The_Notebook_8


The day before my flight, the student guidance teacher summoned me to her office. “This was a surf camp?” she asked incredulously. “Not for scientific research?” “Well, the art of surfing involves intricacies of hydrodynamics, Ms. Jung.” It was summer session, and by tradition, international field seniors were given permission to skip school for internships and college summer camps. Apparently, surf camps didn't count. “Hajin,” she sighed, “I know you like surfing, but this is a waste of time and money. You should study.” Hearing Ms. Jung’s concerns, I wondered if I too should have done academic research or a lab internship. But it was too late. The flight to California was tomorrow.

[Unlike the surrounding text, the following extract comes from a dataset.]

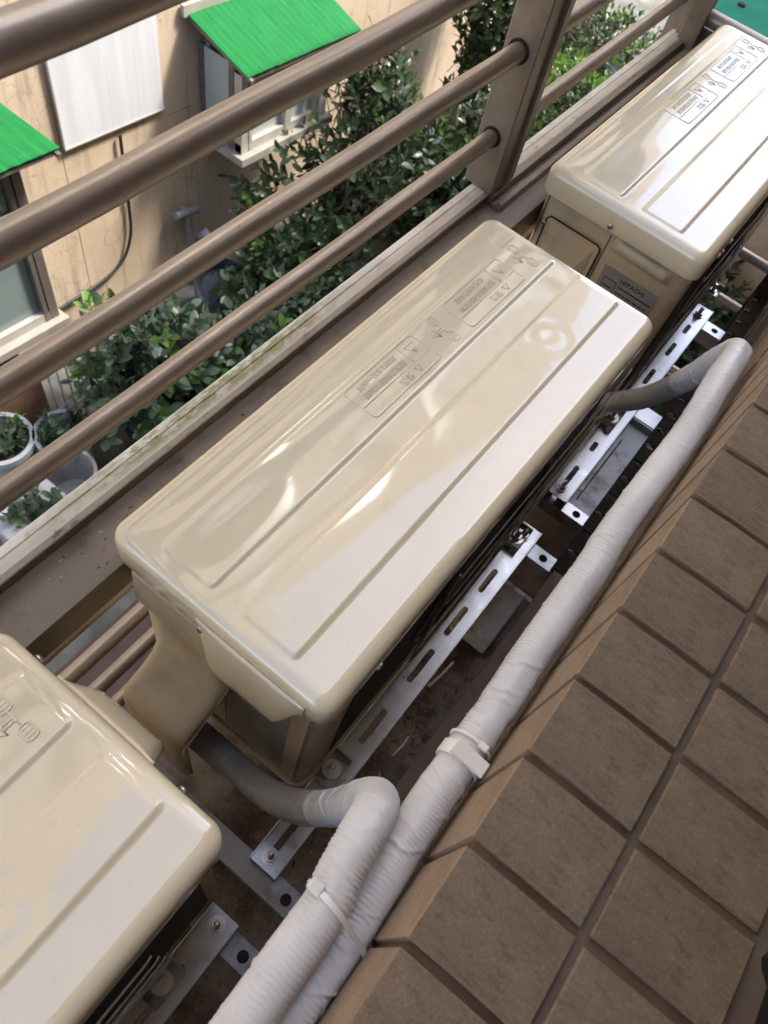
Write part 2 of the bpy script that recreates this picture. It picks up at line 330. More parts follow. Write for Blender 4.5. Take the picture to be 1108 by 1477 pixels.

             Back in Santa Cruz, Stanley paddled toward me. “Spilling one or the plunging one?” he asked. “Plunging, please,” I said as I lay on my board. “Are you sure?” Stanley asked, raising one sun bleached eyebrow. Even through drenched seaweed hair, it was clear that this swell was my biggest yet. “Yeah” “Okay, wait… Paddle!” The board started to lift from my heels, and I popped up. But the wave barely gave me time to balance before crashing its crest. Caught in the Santa Cruz Laundry Service, my body span in circles while saltwater poured through my nostrils like jets of soap. After much nosedives and wipeouts, however, I gradually came to read and understand the waves of Santa Cruz.

After the day’s surfing, afternoons were free. Timetables filled with Literature (up in Eucalyptus branches was A Room Of One’s Own), Civil Engineering (stop-that-tent-it’s-blowing-away), Psychology (the old truth-or-dare), and Music (relaxing in a camping chair next to McKenna strumming one of the thirteen instruments he claimed to play). With night came Oral History. We sat around the bonfire sharing stories. Chae was once a mailman, biking almost a hundred miles a day, before he decided to wholly absorb himself in the water. Stanley worked part time crafting surfboards, and was planning a surf trip to Mexico this fall. Fascinatingly, they had centered their lives around surfing, and made it work. I was a foreign traveler to their world of sun bleached hair and tan skin. Listening to Ed’s seaside upbringing and Pipeline survivals, I found myself wondering how my own life would be. Mist from the sea encircled the campground, drenching deeper with the surfers’ dreams and hanging there.


As I stood up from my day’s work, a gust of wind blew across my new skate park, cooling my back. It must have touched the Ocean while coming here, I thought. The grass around the skate park whistled as the Eucalyptus trees of Santa Cruz campground had.

Where the wind was headed I did not know, but I was going to make it work, too.